Kara is particularly skilled at using contemporaneous sources to vividly reconstruct the collective nightmare of being transported on a slave ship.
The Zorg's journey was plagued with disaster. "The flux" ravaged the vessel, followed by scurvy. The captain succumbed to sickness, became delirious, and handed command over to Stubbs. Thus, “a ship full of decay and death was being commanded by a passenger.” Kara masterfully utilizes period testimonies to paint a picture of the sheer horror. The graphic testimony of Alexander Falconbridge, a doctor who became an activist, details how the captives' skin was often worn down to the bone from being packed on bare wood, their flesh caught between the planks.
The Unspeakable Decision
By late November 1781, the Zorg was still miles from Jamaica and critically short on water. The crew resolved to jettison a number of the enslaved Africans, who had already endured months of obscene conditions below deck. This unspeakable act was not motivated by preserving life—the Africans had begged to be spared, even without water rations—but by pure economic greed. Ship insurance policies did not cover deaths from natural causes, but they did cover cargo discarded out of “necessity” for the ship's safety. Over several days, the crew drowned “those Africans who would be worth less at auction”—the weak, the sick, including women and children, even a baby born during the voyage.
Insurance and Injustice
Back in Liverpool, investor William Gregson was unhappy about the profit on his investment. He submitted an insurance claim for £30 per drowned captive—a considerable sum in today's money. The insurers refused to pay. In March 1783, Gregson sued and won a trial by jury, with his lawyers claiming that throwing the enslaved people overboard had been “necessary.”
Catalyzing the Movement
According to Kara, “there is a direct line of causality between the public exposure of the Zorg murders and the first movement to abolish slavery in England.” Just twelve days after the trial, an anonymous letter appeared in a prominent English newspaper. The author, who claimed to have attended the court proceedings, made a powerful case against slavery, citing the Zorg case as a key illustration of its brutality.

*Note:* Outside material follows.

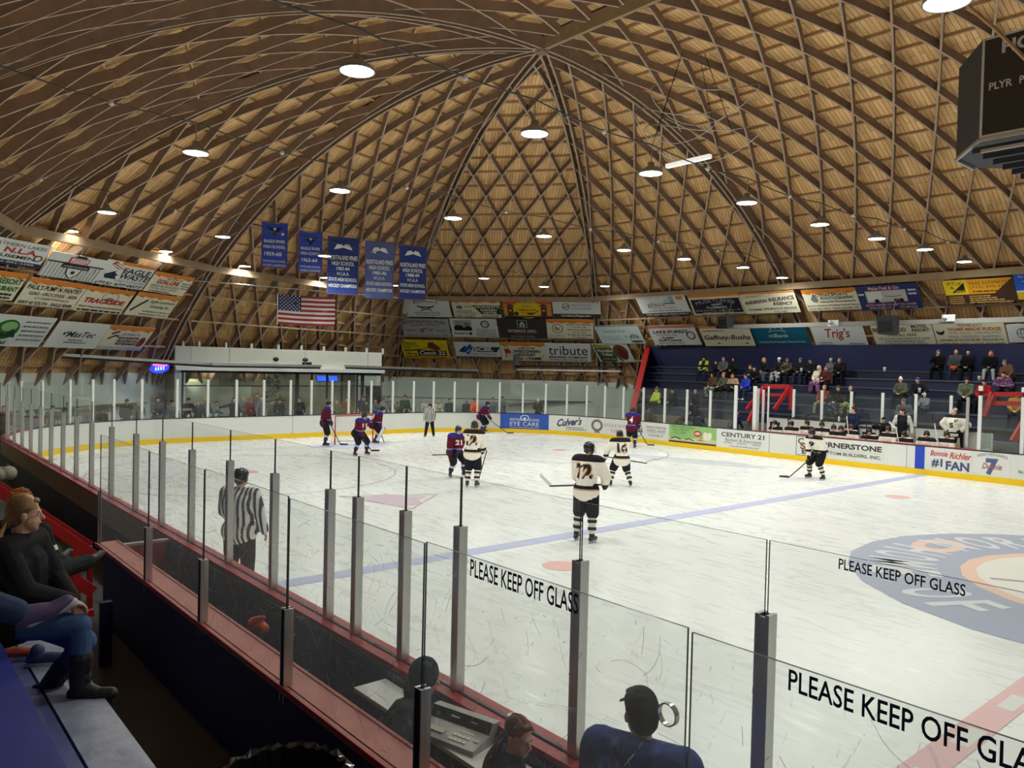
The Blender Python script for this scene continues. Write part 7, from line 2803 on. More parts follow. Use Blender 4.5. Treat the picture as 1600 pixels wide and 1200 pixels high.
S(1301, 564, 5, 'person in grey jacket and pale cap with khaki trousers, end of the upper group', C_gry, C_khk, None, ('cap', C_lgr))
S(1314, 567, 5, 'person in black jacket next to the khaki trousers, last of the upper group', C_blk, C_blk, ('short', HGR), None)
S(1116, 591, 3, 'person with dark hair and a leopard spotted blanket hanging over the knees', C_brn, C_blk, ('long', HDK), None, lap=P_leop)
S(1130, 590, 3, 'person in orange knit hat and dark jacket on the middle bench', C_olv, C_blk, None, ('beanie', cloth(srgb(206, 130, 40))))
S(1148, 591, 3, 'person with brown hair in tan and black top looking down, middle bench', zone_mat('tan_top', srgb(190, 160, 130), [(2, .2, .38, (.02, .02, .02))]), C_blk, ('long', HRD), None, pose=dict(lean=22))
S(1168, 592, 3, 'person in bright royal blue sweatshirt by the red stair rail', cloth(srgb(46, 66, 190)), C_jeand, ('short', HDK), None, shoes=cloth(WS), H=1.66)
S(1280, 580, 4, 'person in cream hooded sweatshirt with a purple blanket', cloth(srgb(216, 206, 184)), C_blk, None, ('hood', cloth(srgb(216, 206, 184))), lap=P_purple)
S(1291, 581, 4, 'person with auburn hair in dark red top next to the cream hooded sweatshirt', cloth(srgb(84, 36, 40)), C_blk, ('long', HRD), None)
S(1006, 613, 1, 'person in black jacket behind the first glass post beside the red raking edge', C_blk, C_jeand, ('short', HDK), ('cap', C_blk))
S(1027, 611, 1, 'person in bright yellow green sweatshirt and bobble hat in the lowest row', NEON2, C_blk, None, ('beanie', C_gry, cloth(srgb(206, 226, 70))))
S(1052, 611, 1, 'person in black uniform jacket and cap in the lowest row', C_blk, C_blk, ('short', HB), ('cap', C_blk))
S(1088, 613, 1, 'bare headed person in dark sweater in the lowest row near the leopard blanket', C_blk, C_jeand, ('short', HGR), None, SKIN2)
S(1287, 606, 2, 'person in rust jacket and pale trousers with back half turned, behind the bench', cloth(srgb(128, 62, 46)), C_khk, ('short', HGR), None)
S(1311, 606, 2, 'person in patterned knit hat with a blue snowflake blanket', C_blk, C_blk, ('short', HB), ('beanie', P_camo), lap=P_flor)
S(1329, 609, 2, 'person in dark coat with a green print blanket beside the snowflake blanket', C_blk, C_blk, ('short', HGR), None, lap=P_green)
S(1411, 600, 3, 'person in white bobble hat and pale green scarf sitting above an adult in grey', C_olv, C_blk, None, ('bobble', cloth(WS)))
S(1437, 602, 3, 'person in blue knit hat and black coat holding out a white cup', C_blk, C_jeand, None, ('beanie', cloth(srgb(50, 84, 150))), pose=dict(lh=(-.3, .3, .3)))
S(1416, 626, 1, 'seated adult in slate grey jacket bent forward below the white bobble hat', C_gry, cloth(srgb(88, 98, 112)), None, ('beanie', C_gry), pose=dict(lean=20), H=1.78)
S(1446, 618, 2, 'child in grey padded coat and pale bobble hat', cloth(srgb(120, 122, 126)), C_nvy, None, ('bobble', cloth(srgb(200, 202, 206))), kid=True)
S(1467, 553, 6, 'person in purple patterned knit hat raising a hand to the face on the top bench', C_blk, C_blk, None, ('beanie', P_purple), pose=dict(rh=(.12, .16, .62)), H=1.76)
S(1495, 551, 6, 'bald person in dark jacket holding something bright orange on the top bench', C_gry, C_jeand, None, None, SKIN2, H=1.80)
S(1514, 550, 6, 'dark haired person in black jacket in the middle of the top bench group', C_blk, C_blk, ('short', HDK), None, H=1.80)
S(1548, 555, 6, 'person with long auburn hair in black top and grey trousers on the top bench', C_blk, C_lgr, ('long', HRD), None)
S(1580, 569, 5, 'person in grey cap reclining sideways below the top bench', C_brn, C_blk, ('short', HB), ('beanie', C_gry), pose=dict(side=22))
S(1510, 600, 3, 'bearded person in olive hooded jacket and black knit hat above the goalkeeper', C_olv, C_blk, ('short', HDK), ('beanie', C_blk), H=1.80)
S(1539, 599, 3, 'person in red coat and black knit hat behind the red guard rail', C_red, C_blk, None, ('beanie', C_blk))
S(1570, 591, 4, 'person in purple floral top bending forward behind the guard rail', P_purple, C_nvy, ('short', HDK), None, pose=dict(lean=40))
S(1589, 606, 2, 'person in mustard jacket and dark cap leaning on the red guard rail', cloth(srgb(178, 128, 48)), C_blk, ('short', HDK), ('cap', C_brn))
mb = MB()
p = Vector((float(at_y(1494, 576, 20.0)[0]), 19.72, 3.86))
mb.lathe(p, [(.02, -.12), (.10, -.06), (.16, .03), (.16, .08), (.02, .08)], flat(srgb(240, 110, 30)), 10)
tag(mb.build('orange_bag'), 'bright orange bag in the lap of the bald person', 'bag')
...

Olaudah Equiano saw the letter and brought it to the activist Granville Sharp, who petitioned for a new trial. At the subsequent hearing, the events on the Zorg were examined in meticulous detail, exactly what the abolitionists had wanted.
The Road to 1807
In the spring of 1787, the founding members of the Society for Effecting the Abolition of the Slave Trade convened. Over the subsequent years, they wrote letters, orated, lobbied tirelessly, and meticulously documented the particulars of the slave trade. “Their efforts,” Kara writes, “would lay a blueprint for the pursuit of social justice.” After years of setbacks, the Act for the Abolition of the Slave Trade was finally passed in 1807.
A Lasting Legacy
The question of who or what deserves credit for abolition is a matter of debate. The Zorg's legacy, however, is visibly captured by J.M.W. Turner's famous painting, The Slave Ship, which was based on the events of 1781. While slavery has been near-universal in human history, its abolition following a sustained public movement was unprecedented, serving as an affirmation to the power of moral courage, the pen, and relentless persistence.
Kara's Narrative Method
In contrast to his other work—such as the acclaimed Cobalt Red—Kara has had to fill in certain gaps in the historical record. At times, speculative passages contrast with rigorously researched accounts, giving the book a slightly hybrid feel. Part thriller and part historical analysis, The Zorg nevertheless succeeds in illuminating one of history's darkest chapters, using powerful storytelling and meticulous research to assemble a portrait that stays with the reader long after the final page.